The ISDs, branded as the Maige TV Box, were being sold to consumers for HK$2,200 (including first 12 months subscription) and provided illegal access to hundreds of live TV channels and movies, including channels belonging to PCCW, TVB, BBC, HBO, NBA and many other international channels.

“We congratulate Customs and the Hong Kong Police on the successful outcome of this enforcement action,” said John Medeiros, CASBAA Chief Policy Officer. “They uncovered a criminal fact pattern and acted upon it decisively. This type of crime heaps huge illicit profits into the pockets of criminal syndicates behind the manufacture and sale of ISDs, as well as the retransmission of the unauthorised content. Live sports channels, TV series and other premium broadcasting content is being stripped of value by the inundation of ISD boxes which provide illegal access to television programming. We are happy that Customs and the Police are helping to stem that tide.”

“ISDs with preloaded applications are readily available in many electronic outlets in Hong Kong with sales teams implying to consumers that the TV channels and movies available on the TV boxes are legal and the ‘very cheap’ service they sell will last indefinitely,” added Neil Gane, the General Manager of the recently launched CASBAA Coalition Against Piracy (CAP). “Today’s judicial outcome has provided clarification for those who buy and sell ISDs – TV boxes with applications allowing access to illicit TV channels and movies are illegal”.

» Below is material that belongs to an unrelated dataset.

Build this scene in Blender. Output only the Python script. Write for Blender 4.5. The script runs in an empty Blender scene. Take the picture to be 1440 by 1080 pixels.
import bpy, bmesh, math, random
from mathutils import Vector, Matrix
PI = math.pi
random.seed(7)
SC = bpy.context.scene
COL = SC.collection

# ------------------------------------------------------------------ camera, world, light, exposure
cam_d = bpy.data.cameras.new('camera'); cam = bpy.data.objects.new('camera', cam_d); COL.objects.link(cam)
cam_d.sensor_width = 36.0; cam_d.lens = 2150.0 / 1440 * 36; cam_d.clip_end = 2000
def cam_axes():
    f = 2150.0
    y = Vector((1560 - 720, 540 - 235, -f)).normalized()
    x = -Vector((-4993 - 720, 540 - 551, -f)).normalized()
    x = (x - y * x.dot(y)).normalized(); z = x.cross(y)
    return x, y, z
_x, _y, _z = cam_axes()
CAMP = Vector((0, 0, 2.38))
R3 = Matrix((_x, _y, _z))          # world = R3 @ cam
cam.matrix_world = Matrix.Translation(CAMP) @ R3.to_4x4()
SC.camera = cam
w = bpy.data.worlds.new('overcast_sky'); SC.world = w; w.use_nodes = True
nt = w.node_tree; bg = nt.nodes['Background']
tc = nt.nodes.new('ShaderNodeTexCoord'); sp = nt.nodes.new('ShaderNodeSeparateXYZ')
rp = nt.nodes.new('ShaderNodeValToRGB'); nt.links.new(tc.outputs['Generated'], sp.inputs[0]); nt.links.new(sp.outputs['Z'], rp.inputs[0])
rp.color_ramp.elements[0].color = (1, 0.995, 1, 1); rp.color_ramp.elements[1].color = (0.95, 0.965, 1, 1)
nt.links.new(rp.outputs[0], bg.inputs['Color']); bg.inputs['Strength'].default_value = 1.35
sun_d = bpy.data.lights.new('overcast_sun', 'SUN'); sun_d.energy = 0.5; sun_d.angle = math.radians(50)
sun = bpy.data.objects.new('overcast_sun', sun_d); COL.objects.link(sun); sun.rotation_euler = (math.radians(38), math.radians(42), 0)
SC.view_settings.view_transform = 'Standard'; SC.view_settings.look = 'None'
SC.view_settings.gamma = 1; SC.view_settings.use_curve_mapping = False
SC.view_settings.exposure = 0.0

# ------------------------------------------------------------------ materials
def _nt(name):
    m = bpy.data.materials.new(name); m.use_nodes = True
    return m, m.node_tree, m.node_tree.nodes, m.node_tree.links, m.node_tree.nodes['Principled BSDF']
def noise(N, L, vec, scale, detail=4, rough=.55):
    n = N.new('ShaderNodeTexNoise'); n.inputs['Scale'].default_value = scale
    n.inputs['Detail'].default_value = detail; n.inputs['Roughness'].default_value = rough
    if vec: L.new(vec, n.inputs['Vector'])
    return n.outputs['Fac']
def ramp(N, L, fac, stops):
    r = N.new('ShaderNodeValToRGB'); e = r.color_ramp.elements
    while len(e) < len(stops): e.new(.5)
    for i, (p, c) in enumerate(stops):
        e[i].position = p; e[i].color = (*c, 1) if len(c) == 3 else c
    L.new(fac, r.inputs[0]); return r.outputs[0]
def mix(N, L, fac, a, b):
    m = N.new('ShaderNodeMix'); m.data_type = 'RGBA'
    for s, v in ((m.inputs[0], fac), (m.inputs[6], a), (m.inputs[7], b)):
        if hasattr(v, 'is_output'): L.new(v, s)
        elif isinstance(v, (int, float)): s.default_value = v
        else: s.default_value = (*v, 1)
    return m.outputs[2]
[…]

TVB and PCCW, local operators whose content was among those illegally transmitted on the Maige boxes, also saluted the outcome. “The TV industry in Hong Kong has suffered a huge loss of revenue due to ISD piracy for many years,” said Desmond Chan, Deputy General Manager (Legal & International Operations) for Television Broadcasts Limited. “This is the first successful case on ISDs in Hong Kong. It should send a deterrent message to those engaged in the illicit ISD business. The TV industry will continue to support the Government’s law enforcement actions. We believe that Customs will soon step up their efforts in sweeping the local market and work more closely with overseas law enforcement agencies to crack down on ISD activities.”

TVB and PCCW are both members of the CASBAA Coalition Against Piracy (CAP), which also includes other leading video content creators and distributors in Asia including: beIN Asia Pacific, CASBAA, Walt Disney Studios Motion Pictures, FOX Networks Group, HBO Asia, NBCUniversal, Premier League, Turner Asia Pacific, A&E Networks, Astro, BBC Worldwide, Cignal, Media Partners Asia, National Basketball Association (NBA), Singtel, Sony Pictures Television Networks Asia, True Visions, TV5MONDE, and Viacom International Media Networks.

CASBAA urges consumers to acquire their TV content from legal sources, and notes that purchasing and using some TV boxes could engage the consumer in illegal acts, depending on the internal workings of the box. The best guarantee of legality is subscribing to authorised TV services that provide high-quality programme signals.